Is $[0,1]/{\approx}$, where $0\approx \frac{1}{2}$, homeomorphic to $S^1$

Question

Consider the quotient space ${[0,1]}/{\sim}$, where $[0,1]$ is equipped with the standard Euclidean topology, and where and the equivalence relation $\sim$ identifies its endpoints, i.e. gives rise to a partition $$ \left\{ \left\{ x\right\} :x\in(0,1)\right\} \cup\{0,1\} $$ of $[0,1]$.

Now it is clear that $[0,1]/{\sim}$ is homeomorphic to the circle $S^{1}$. My question is: Suppose we replace the equivalence relation with another, $\approx$, which identifies a different pair of points, say $0$ and $\frac{1}{2}$; it would thus now give rise to the partition $$ \{ \left\{ x\right\} :x\in(0,1]\setminus\{ \frac{1}{2}\} \} \cup\{0,\frac{1}{2}\}. $$

Is then ${[0,1]}/{\approx}$ still homeomorphic to $S^{1}$?

(Note: I suppose that's not the case, due to some high-level theorems that immediately tell us, that it can't be the case; but I don't know those theorem.
For whose interested, here's a sketch of the proof of the claim about $[0,1]/{\sim}$:

The map $$ f:[0,1]\rightarrow S^{1},\ t\mapsto(\cos2\pi t,\sin2\pi t) $$ is a continuous surjection that makes the same identifications as the canonical projection $p$ from $[0,1]$ to $[0,1]/{\sim}$, i.e. $p(x_{1})=p(x_{2})$ iff $f(x_{1})=f(x_{2})$. Some high-level theorem then guarantee us that $f$is a quotient map, so $[0,1]/{\sim}$ is homeomorphic to $S^{1}$.)

Answer 1

$\hspace{10mm} \hspace{10mm} \hspace{10mm}$

Answer 2

Hint Denote $X := [0, 1] /\!\approx$. If $\phi: X \to S^1$ is a homeomorphism, then so is $$\phi\vert_{X - \{\ast\}} \to S^1 - \{\phi(\ast)\}$$ where $\ast$ is the point in $X$ produced by identifying $0$ and $\frac{1}{2}$. Is this possible?

Additional hint Since the only nonsingleton equivalence class of $\approx$ is $\left\{0, \frac{1}{2}\right\}$, $X - \{\ast\}$ is homeomorphic to $\left(0, \frac{1}{2}\right) \cup \left(\frac{1}{2}, 1\right]$.

Answer 3

$[0,1]/\approx$ is homeomorphic to a number $6$. It has one endpoint (a point whose removal does not disconnect any of its neighbourhoods), and one with a neighbourhood homeomorphic to a $T$ (the union of three line segments joined at a point, where the removal of that point makes the number of connected components go from $1$ to $3$). $S^1$ has neither of these.

Answer 4

If Nicolas's answer (which I upvoted) isn't enough, assume you had a homeomorphism and look at what would happen to $\epsilon$, $\frac{1} {2} - \epsilon$ and $\frac{1} {2} + \epsilon$

Answer 5

We have a completely rigorous answer and a picture. Here's something in between.

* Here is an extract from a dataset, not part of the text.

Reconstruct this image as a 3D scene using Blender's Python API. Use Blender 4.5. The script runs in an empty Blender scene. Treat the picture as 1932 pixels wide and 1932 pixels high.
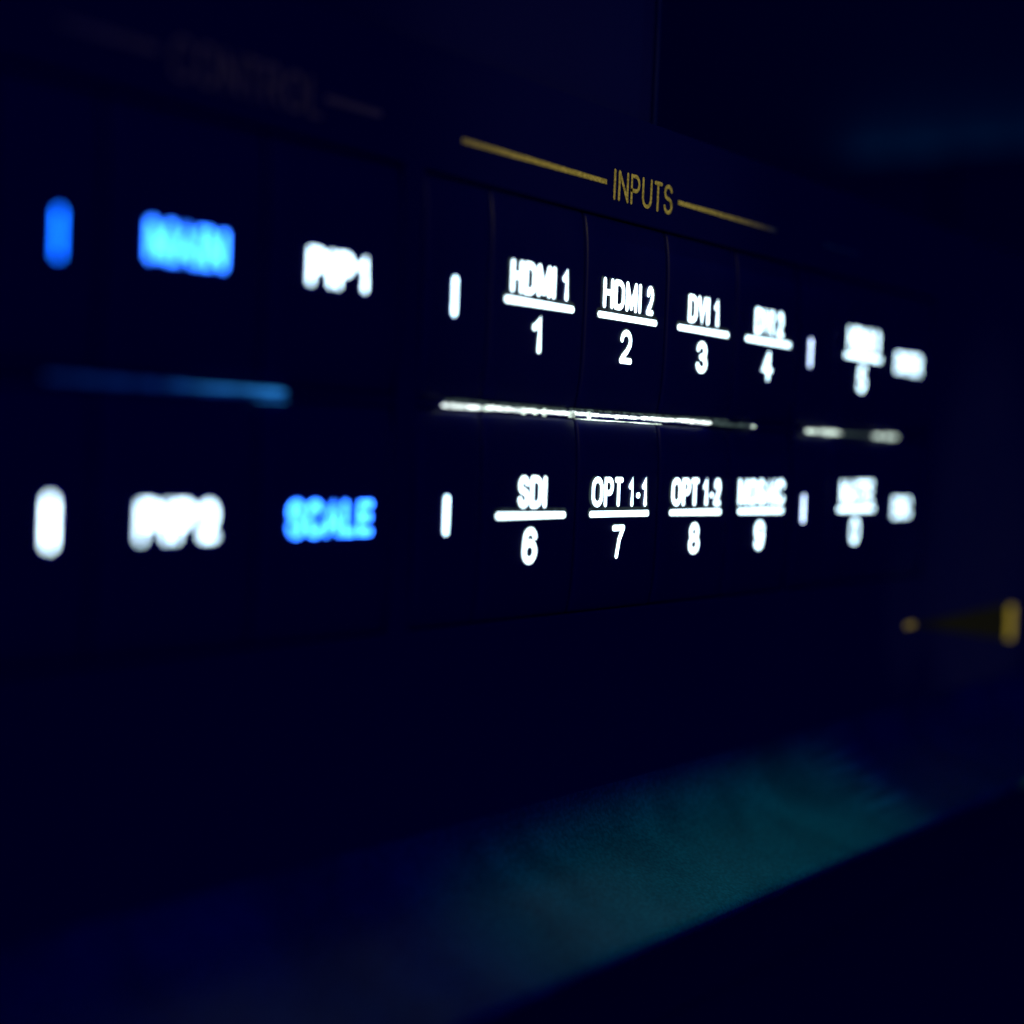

View $[0,1]$ as $[0,1/2] \cup (1/2,1]$. When you take the quotient on these two pieces, you get $S^1$ and $(1/2,1]$ respectively. So the open neighborhoods of every point except $1/2$ are specified this way. For $1/2$, all open neighborhoods contain points both in the circle and in the remaining interval. So you indeed have a circle with an interval attached to it at one point, as Nicolas' picture shows.